Routing algorithms in the physical design of VLSI circuits

Abstract

In this thesis, we solve several important routing problems in the physical design of VLSI circuits. We successfully apply combinatorial optimization techniques to these problems and obtain very effective and efficient algorithms. The experimental results presented in this thesis show that these algorithms produce high quality routing solutions on a wide range of test circuits using reasonable amount of computation time.

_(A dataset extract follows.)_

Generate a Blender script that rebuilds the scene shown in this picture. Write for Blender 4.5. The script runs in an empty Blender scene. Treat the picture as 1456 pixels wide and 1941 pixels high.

Chapter 2 and 3 address some global routing problems in the physical design of VLSI circuits. In Chapter 2, we present a global routing algorithm for standard cell design which connects all the nets in parallel. We show that only a linear number of possible connections need to be considered by our algorithm. In Chapter 3, we present an algorithm which combines the pin assignment step and the global routing step in the general cell design style. The complexity of the combined problem is reduced based on the block boundary decomposition.

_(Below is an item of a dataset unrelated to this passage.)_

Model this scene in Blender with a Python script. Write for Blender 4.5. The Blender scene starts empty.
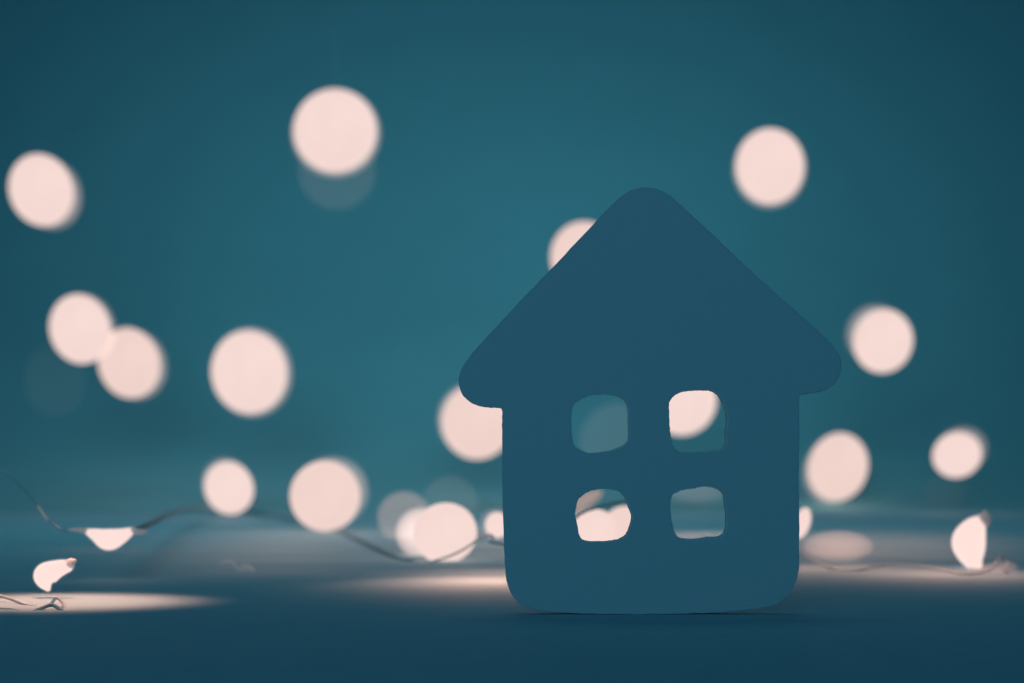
import bpy, bmesh, math, random
from mathutils import Vector
random.seed(7)
S = bpy.context.scene
COL = S.collection
R = math.radians

# ------------------------------------------------------------------ camera
F = 85/36*1024            # focal length in pixels
HOR = 440.0               # row of the horizon
D0 = 0.484                # distance to the house (focus)
CAMH = (614.5-HOR)*D0/F     # camera height over the table
cam = bpy.data.objects.new('camera', bpy.data.cameras.new('camera')); COL.objects.link(cam)
cam.location = (0, 0, CAMH); cam.rotation_euler = (R(90), 0, 0)
cd = cam.data; cd.lens = 85; cd.sensor_width = 36; cd.clip_start = .01; cd.clip_end = 50
cd.shift_y = (HOR-341.5)/1024
cd.dof.use_dof = True; cd.dof.focus_distance = D0; cd.dof.aperture_fstop = 22
S.camera = cam

# ------------------------------------------------------------------ world, lamps, exposure
W = bpy.data.worlds.new('World'); S.world = W; W.use_nodes = True
bg = W.node_tree.nodes['Background']
bg.inputs[0].default_value = (.030, .30, .56, 1); bg.inputs[1].default_value = .10

def area(name, loc, target, size, power, col):
    l = bpy.data.lights.new(name, 'AREA'); l.shape = 'SQUARE'; l.size = size; l.energy = power; l.color = col
    o = bpy.data.objects.new(name, l); COL.objects.link(o); o.location = loc
    o.rotation_euler = (Vector(target)-Vector(loc)).to_track_quat('-Z', 'Y').to_euler(); return o
def spot(name, loc, target, angle, blend, power, col, soft, parent=None):
    l = bpy.data.lights.new(name, 'SPOT'); l.spot_size = R(angle); l.spot_blend = blend
    l.energy = power; l.color = col; l.shadow_soft_size = soft
    o = bpy.data.objects.new(name, l); COL.objects.link(o); o.location = loc
    o.rotation_euler = (Vector(target)-Vector(loc)).to_track_quat('-Z', 'Y').to_euler(); return o
TEAL = (.10, .62, .86)
area('front_window_light', (-.2, -.40, .16), (.03, .48, .05), .4, 1.5, (.17, .67, .95))  # unseen fill added behind the camera to light the house front
spot('backdrop_spot', (-.05, .62, .27), (.01, 1.62, .045), 42, 1.0, 15.8, (.27, .76, .90), .28).scale = (1.18, .66, 1)  # unseen spot added to brighten the middle of the backdrop
spot('table_spot', (-.04, .94, .70), (-.04, .94, 0), 76, 1.0, 5.6, (.22, .78, .90), .32)  # unseen spot added to brighten the far table

S.view_settings.view_transform = 'Standard'; S.view_settings.look = 'None'
S.view_settings.exposure = 0; S.view_settings.gamma = 1
S.cycles.use_denoising = True; S.cycles.use_adaptive_sampling = False
S.cycles.max_bounces = 8; S.cycles.transparent_max_bounces = 24
S.cycles.sample_clamp_indirect = 2

def at(px, py, d):
    return Vector(((px-512)*d/F, d, CAMH-(py-HOR)*d/F))
def px2m(p, d): return p*d/F
def table_d(py): return F*CAMH/(py-HOR)

# ------------------------------------------------------------------ materials
def mat(name, base, rough=.7, metal=0, bump=0, scale=300, var=0, spec=.3, emit=None, es=0):
    m = bpy.data.materials.new(name); m.use_nodes = True; nt = m.node_tree
    b = nt.nodes['Principled BSDF']
    b.inputs['Base Color'].default_value = (*base, 1); b.inputs['Roughness'].default_value = rough
    b.inputs['Metallic'].default_value = metal; b.inputs['Specular IOR Level'].default_value = spec
    tc = nt.nodes.new('ShaderNodeTexCoord')
    n = nt.nodes.new('ShaderNodeTexNoise'); n.inputs['Scale'].default_value = scale; n.inputs['Detail'].default_value = 6
    nt.links.new(tc.outputs['Object'], n.inputs['Vector'])
    if var:
        r = nt.nodes.new('ShaderNodeMapRange'); r.inputs[3].default_value = 1-var; r.inputs[4].default_value = 1+var
        nt.links.new(n.outputs['Fac'], r.inputs[0])
        mx = nt.nodes.new('ShaderNodeVectorMath'); mx.operation = 'SCALE'; mx.inputs[0].default_value = base
        nt.links.new(r.outputs[0], mx.inputs['Scale']); nt.links.new(mx.outputs[0], b.inputs['Base Color'])
    if bump:
        bp = nt.nodes.new('ShaderNodeBump'); bp.inputs['Strength'].default_value = bump; bp.inputs['Distance'].default_value = .001
        nt.links.new(n.outputs['Fac'], bp.inputs['Height']); nt.links.new(bp.outputs[0], b.inputs['Normal'])
    if emit:
        b.inputs['Emission Color'].default_value = (*emit, 1)
        r = nt.nodes.new('ShaderNodeMapRange'); r.inputs[3].default_value = es*.92; r.inputs[4].default_value = es*1.07
        nt.links.new(n.outputs['Fac'], r.inputs[0]); nt.links.new(r.outputs[0], b.inputs['Emission Strength'])
    return m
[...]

In Chapter 4 and 5, we study some detailed routing problems. In Chapter 4, we show how to enhance channel compaction results by modifying the initial grid-based routing solution. We show that proper track permutation and local re-routing lead to significant reduction in channel routing area. In Chapter 5, we study a new channel routing model called over-the-cell channel routing. We show that the over-the-cell routing problem can be solved in three steps and we present efficient solutions to the sub-problems at each step.

In Chapter 6, we study the planar subset problem and the topological via minimization in multi-layer routing models. We show that the general problems are NP-hard and we give efficient solutions to the restricted problems.